** DIRECTIONS **
Reproduce all the entries exactly.

** SUPPLIED RECORDS **
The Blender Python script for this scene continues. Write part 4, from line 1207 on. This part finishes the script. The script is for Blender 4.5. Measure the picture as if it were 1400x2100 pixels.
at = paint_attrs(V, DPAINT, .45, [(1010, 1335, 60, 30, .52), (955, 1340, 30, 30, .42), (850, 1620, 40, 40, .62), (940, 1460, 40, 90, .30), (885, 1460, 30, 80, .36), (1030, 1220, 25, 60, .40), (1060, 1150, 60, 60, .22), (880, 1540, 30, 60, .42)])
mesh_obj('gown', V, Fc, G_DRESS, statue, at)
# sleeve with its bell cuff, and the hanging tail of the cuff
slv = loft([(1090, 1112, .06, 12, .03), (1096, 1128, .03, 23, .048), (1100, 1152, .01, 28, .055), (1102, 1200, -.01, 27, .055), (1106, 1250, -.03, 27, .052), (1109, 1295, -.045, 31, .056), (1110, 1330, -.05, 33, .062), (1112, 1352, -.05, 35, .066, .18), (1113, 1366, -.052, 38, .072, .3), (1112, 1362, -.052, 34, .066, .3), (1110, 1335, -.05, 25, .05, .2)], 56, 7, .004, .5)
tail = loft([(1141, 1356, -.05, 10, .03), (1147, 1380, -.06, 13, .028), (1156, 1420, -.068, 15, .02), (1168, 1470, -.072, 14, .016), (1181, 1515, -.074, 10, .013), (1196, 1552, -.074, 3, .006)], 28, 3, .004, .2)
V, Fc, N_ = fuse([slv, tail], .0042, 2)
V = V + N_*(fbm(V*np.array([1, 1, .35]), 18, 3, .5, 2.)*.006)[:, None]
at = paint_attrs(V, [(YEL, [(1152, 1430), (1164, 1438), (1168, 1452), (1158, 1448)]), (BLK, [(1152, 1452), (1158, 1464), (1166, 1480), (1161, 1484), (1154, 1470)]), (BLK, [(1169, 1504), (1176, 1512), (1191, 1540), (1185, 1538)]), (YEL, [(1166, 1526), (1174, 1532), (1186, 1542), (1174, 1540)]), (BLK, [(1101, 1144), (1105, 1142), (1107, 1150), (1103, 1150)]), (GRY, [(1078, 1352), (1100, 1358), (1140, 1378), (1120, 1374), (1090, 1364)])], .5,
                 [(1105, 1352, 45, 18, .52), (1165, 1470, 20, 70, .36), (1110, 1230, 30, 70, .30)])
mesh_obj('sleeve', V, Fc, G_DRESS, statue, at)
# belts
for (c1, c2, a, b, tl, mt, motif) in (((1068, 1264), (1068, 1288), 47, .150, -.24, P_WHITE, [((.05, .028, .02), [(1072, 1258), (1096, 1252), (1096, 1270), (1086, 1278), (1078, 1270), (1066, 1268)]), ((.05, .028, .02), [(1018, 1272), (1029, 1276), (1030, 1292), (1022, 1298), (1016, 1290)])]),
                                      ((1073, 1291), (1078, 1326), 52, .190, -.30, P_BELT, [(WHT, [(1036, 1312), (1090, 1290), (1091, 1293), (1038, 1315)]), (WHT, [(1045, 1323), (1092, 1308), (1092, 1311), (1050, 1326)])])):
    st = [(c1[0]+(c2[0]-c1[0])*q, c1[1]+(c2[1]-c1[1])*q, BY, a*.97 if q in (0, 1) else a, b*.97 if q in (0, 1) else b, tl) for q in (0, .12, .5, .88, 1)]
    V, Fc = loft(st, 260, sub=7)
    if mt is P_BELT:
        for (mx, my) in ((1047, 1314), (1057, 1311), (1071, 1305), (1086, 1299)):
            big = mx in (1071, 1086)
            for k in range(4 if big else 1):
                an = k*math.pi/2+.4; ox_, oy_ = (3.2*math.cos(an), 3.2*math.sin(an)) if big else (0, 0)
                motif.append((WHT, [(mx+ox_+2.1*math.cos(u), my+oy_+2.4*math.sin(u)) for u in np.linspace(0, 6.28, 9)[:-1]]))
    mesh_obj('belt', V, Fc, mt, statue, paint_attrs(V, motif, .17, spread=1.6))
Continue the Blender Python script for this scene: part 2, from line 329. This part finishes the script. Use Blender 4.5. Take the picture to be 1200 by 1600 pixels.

** SOLUTION FOR THIS PROBLEM **
The Blender Python script for this scene continues. Write part 4, from line 1207 on. This part finishes the script. The script is for Blender 4.5. Measure the picture as if it were 1400x2100 pixels.
at = paint_attrs(V, DPAINT, .45, [(1010, 1335, 60, 30, .52), (955, 1340, 30, 30, .42), (850, 1620, 40, 40, .62), (940, 1460, 40, 90, .30), (885, 1460, 30, 80, .36), (1030, 1220, 25, 60, .40), (1060, 1150, 60, 60, .22), (880, 1540, 30, 60, .42)])
mesh_obj('gown', V, Fc, G_DRESS, statue, at)
# sleeve with its bell cuff, and the hanging tail of the cuff
slv = loft([(1090, 1112, .06, 12, .03), (1096, 1128, .03, 23, .048), (1100, 1152, .01, 28, .055), (1102, 1200, -.01, 27, .055), (1106, 1250, -.03, 27, .052), (1109, 1295, -.045, 31, .056), (1110, 1330, -.05, 33, .062), (1112, 1352, -.05, 35, .066, .18), (1113, 1366, -.052, 38, .072, .3), (1112, 1362, -.052, 34, .066, .3), (1110, 1335, -.05, 25, .05, .2)], 56, 7, .004, .5)
tail = loft([(1141, 1356, -.05, 10, .03), (1147, 1380, -.06, 13, .028), (1156, 1420, -.068, 15, .02), (1168, 1470, -.072, 14, .016), (1181, 1515, -.074, 10, .013), (1196, 1552, -.074, 3, .006)], 28, 3, .004, .2)
V, Fc, N_ = fuse([slv, tail], .0042, 2)
V = V + N_*(fbm(V*np.array([1, 1, .35]), 18, 3, .5, 2.)*.006)[:, None]
at = paint_attrs(V, [(YEL, [(1152, 1430), (1164, 1438), (1168, 1452), (1158, 1448)]), (BLK, [(1152, 1452), (1158, 1464), (1166, 1480), (1161, 1484), (1154, 1470)]), (BLK, [(1169, 1504), (1176, 1512), (1191, 1540), (1185, 1538)]), (YEL, [(1166, 1526), (1174, 1532), (1186, 1542), (1174, 1540)]), (BLK, [(1101, 1144), (1105, 1142), (1107, 1150), (1103, 1150)]), (GRY, [(1078, 1352), (1100, 1358), (1140, 1378), (1120, 1374), (1090, 1364)])], .5,
                 [(1105, 1352, 45, 18, .52), (1165, 1470, 20, 70, .36), (1110, 1230, 30, 70, .30)])
mesh_obj('sleeve', V, Fc, G_DRESS, statue, at)
# belts
for (c1, c2, a, b, tl, mt, motif) in (((1068, 1264), (1068, 1288), 47, .150, -.24, P_WHITE, [((.05, .028, .02), [(1072, 1258), (1096, 1252), (1096, 1270), (1086, 1278), (1078, 1270), (1066, 1268)]), ((.05, .028, .02), [(1018, 1272), (1029, 1276), (1030, 1292), (1022, 1298), (1016, 1290)])]),
                                      ((1073, 1291), (1078, 1326), 52, .190, -.30, P_BELT, [(WHT, [(1036, 1312), (1090, 1290), (1091, 1293), (1038, 1315)]), (WHT, [(1045, 1323), (1092, 1308), (1092, 1311), (1050, 1326)])])):
    st = [(c1[0]+(c2[0]-c1[0])*q, c1[1]+(c2[1]-c1[1])*q, BY, a*.97 if q in (0, 1) else a, b*.97 if q in (0, 1) else b, tl) for q in (0, .12, .5, .88, 1)]
    V, Fc = loft(st, 260, sub=7)
    if mt is P_BELT:
        for (mx, my) in ((1047, 1314), (1057, 1311), (1071, 1305), (1086, 1299)):
            big = mx in (1071, 1086)
            for k in range(4 if big else 1):
                an = k*math.pi/2+.4; ox_, oy_ = (3.2*math.cos(an), 3.2*math.sin(an)) if big else (0, 0)
                motif.append((WHT, [(mx+ox_+2.1*math.cos(u), my+oy_+2.4*math.sin(u)) for u in np.linspace(0, 6.28, 9)[:-1]]))
    mesh_obj('belt', V, Fc, mt, statue, paint_attrs(V, motif, .17, spread=1.6))
Continue the Blender Python script for this scene: part 2, from line 329. This part finishes the script. Use Blender 4.5. Take the picture to be 1200 by 1600 pixels.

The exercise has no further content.